## OBJECTIVE:
Extract, from the listing that follows, each line containing the word "Python".

## STORED DATA:

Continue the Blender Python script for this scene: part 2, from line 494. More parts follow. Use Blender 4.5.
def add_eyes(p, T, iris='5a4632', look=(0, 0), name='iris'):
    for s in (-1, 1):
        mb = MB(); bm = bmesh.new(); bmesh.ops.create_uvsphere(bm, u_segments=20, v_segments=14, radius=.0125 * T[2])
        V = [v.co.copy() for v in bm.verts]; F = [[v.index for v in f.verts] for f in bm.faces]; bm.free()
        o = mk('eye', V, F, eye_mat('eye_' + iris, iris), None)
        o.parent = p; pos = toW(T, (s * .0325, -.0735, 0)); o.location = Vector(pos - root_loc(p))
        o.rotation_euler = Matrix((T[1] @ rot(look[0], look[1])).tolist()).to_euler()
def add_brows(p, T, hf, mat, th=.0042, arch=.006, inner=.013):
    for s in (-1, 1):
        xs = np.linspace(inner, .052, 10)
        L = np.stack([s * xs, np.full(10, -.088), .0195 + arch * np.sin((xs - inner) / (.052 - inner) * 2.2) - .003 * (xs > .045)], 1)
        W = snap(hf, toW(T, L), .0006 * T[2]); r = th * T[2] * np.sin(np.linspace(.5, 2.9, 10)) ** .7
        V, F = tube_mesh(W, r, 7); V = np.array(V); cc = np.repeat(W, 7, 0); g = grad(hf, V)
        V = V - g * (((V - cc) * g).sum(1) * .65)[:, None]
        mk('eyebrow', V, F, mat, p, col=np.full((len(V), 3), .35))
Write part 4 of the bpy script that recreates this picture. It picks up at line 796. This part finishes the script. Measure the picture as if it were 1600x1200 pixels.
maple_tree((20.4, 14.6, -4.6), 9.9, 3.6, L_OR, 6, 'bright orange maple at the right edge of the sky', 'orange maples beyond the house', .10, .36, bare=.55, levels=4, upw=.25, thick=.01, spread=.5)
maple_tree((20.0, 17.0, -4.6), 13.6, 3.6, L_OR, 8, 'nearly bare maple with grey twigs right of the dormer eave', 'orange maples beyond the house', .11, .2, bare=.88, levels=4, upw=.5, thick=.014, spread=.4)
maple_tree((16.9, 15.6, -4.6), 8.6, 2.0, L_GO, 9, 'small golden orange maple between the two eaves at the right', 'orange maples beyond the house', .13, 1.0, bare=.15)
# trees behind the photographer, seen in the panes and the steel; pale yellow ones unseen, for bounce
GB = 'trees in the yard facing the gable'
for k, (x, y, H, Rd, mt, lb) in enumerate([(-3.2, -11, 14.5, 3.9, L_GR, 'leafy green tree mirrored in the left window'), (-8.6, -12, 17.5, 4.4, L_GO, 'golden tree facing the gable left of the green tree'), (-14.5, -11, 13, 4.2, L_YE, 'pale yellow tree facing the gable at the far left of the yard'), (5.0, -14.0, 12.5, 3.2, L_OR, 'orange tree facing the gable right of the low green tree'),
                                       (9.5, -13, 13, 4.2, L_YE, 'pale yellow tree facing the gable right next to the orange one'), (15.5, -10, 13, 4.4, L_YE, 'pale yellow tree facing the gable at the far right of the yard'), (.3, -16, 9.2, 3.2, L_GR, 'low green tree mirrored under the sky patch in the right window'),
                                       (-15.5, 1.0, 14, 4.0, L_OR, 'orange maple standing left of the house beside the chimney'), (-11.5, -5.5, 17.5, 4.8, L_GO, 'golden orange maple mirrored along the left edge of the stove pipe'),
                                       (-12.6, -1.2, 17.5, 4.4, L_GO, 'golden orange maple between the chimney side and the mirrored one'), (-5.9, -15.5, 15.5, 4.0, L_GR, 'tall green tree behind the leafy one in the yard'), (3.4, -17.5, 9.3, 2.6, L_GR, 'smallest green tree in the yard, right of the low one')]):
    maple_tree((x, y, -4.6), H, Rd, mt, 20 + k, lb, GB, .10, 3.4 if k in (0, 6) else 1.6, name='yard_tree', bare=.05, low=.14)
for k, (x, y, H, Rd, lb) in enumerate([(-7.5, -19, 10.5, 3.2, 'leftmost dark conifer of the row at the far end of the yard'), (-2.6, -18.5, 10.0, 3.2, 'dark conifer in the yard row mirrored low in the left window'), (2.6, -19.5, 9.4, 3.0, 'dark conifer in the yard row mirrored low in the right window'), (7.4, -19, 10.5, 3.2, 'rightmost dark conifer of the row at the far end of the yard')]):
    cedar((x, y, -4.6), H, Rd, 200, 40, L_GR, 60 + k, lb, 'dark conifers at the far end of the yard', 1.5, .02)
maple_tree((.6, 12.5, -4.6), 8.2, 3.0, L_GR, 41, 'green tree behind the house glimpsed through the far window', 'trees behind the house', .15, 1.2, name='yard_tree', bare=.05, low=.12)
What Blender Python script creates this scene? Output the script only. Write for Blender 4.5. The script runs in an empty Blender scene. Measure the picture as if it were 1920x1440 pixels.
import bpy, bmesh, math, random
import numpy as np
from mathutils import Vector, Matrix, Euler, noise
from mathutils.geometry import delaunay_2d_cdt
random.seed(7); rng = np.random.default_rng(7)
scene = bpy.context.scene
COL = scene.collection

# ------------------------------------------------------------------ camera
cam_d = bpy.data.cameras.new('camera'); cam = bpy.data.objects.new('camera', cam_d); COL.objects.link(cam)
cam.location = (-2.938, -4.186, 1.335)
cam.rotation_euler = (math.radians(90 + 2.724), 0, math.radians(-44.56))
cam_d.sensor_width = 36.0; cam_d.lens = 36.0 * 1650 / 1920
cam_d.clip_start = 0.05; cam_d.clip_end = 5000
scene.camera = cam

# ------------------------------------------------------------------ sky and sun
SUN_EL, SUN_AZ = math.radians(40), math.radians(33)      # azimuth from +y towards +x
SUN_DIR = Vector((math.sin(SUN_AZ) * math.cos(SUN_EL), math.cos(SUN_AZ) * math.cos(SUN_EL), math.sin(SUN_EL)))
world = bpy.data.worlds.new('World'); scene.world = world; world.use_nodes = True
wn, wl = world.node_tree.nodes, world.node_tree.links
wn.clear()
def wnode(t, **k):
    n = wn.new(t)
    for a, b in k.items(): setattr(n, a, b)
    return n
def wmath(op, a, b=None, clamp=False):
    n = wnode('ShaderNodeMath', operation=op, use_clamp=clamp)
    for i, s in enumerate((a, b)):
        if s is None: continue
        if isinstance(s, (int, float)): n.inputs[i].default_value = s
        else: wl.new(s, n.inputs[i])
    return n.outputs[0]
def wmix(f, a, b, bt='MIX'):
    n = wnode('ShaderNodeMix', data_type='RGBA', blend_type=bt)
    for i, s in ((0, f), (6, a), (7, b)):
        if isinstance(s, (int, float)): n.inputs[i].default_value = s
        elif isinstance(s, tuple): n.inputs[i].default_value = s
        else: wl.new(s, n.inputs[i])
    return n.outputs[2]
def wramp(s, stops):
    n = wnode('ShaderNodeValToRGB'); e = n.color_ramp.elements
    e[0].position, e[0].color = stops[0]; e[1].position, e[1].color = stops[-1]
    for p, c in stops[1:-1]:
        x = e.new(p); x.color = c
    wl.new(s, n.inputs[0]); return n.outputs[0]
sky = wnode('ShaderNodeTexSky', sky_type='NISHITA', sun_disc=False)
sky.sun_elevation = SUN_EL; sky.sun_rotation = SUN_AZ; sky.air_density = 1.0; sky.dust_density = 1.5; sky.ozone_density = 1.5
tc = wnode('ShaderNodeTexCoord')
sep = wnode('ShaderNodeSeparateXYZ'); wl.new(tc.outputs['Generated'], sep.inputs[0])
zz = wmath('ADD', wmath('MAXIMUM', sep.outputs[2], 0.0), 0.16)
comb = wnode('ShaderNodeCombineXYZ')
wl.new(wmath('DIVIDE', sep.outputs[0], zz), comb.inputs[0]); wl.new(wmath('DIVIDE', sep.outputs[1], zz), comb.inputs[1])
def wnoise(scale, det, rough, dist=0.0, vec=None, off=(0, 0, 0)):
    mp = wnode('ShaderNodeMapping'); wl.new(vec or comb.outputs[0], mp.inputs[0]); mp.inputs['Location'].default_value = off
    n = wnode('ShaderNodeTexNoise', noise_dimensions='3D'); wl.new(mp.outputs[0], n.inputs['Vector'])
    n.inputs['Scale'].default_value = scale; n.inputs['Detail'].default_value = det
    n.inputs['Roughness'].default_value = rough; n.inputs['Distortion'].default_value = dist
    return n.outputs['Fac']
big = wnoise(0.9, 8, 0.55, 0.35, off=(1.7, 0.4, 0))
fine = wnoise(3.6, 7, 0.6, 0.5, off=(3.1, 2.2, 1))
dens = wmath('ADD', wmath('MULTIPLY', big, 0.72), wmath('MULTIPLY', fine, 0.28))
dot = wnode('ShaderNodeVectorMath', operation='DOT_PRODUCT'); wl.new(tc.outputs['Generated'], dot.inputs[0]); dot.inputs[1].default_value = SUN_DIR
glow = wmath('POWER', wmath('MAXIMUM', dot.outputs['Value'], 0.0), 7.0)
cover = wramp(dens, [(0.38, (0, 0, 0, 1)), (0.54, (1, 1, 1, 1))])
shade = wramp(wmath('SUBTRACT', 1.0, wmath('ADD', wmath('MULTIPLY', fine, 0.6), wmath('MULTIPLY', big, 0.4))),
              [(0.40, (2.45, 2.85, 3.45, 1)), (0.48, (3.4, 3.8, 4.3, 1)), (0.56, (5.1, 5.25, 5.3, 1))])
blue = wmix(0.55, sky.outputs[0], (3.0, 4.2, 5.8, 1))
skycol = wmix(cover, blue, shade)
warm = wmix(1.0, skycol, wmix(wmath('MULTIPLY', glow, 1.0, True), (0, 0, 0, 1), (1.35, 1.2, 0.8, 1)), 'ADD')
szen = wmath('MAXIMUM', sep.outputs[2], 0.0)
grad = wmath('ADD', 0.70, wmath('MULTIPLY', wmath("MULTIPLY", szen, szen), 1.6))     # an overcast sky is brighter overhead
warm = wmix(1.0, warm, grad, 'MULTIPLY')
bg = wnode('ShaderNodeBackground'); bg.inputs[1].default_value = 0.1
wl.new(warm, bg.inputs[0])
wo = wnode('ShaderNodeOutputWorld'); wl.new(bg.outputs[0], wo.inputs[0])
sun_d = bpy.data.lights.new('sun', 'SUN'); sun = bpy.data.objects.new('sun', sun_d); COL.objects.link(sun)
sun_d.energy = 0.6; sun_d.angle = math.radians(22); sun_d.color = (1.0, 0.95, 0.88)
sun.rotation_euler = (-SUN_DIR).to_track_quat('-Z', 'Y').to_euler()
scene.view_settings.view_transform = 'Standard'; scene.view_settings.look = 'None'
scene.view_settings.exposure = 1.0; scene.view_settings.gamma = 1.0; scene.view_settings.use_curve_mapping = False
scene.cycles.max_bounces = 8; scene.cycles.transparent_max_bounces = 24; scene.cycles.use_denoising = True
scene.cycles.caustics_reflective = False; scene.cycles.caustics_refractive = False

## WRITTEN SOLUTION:
Continue the Blender Python script for this scene: part 2, from line 494. More parts follow. Use Blender 4.5.
What Blender Python script creates this scene? Output the script only. Write for Blender 4.5. The script runs in an empty Blender scene. Measure the picture as if it were 1920x1440 pixels.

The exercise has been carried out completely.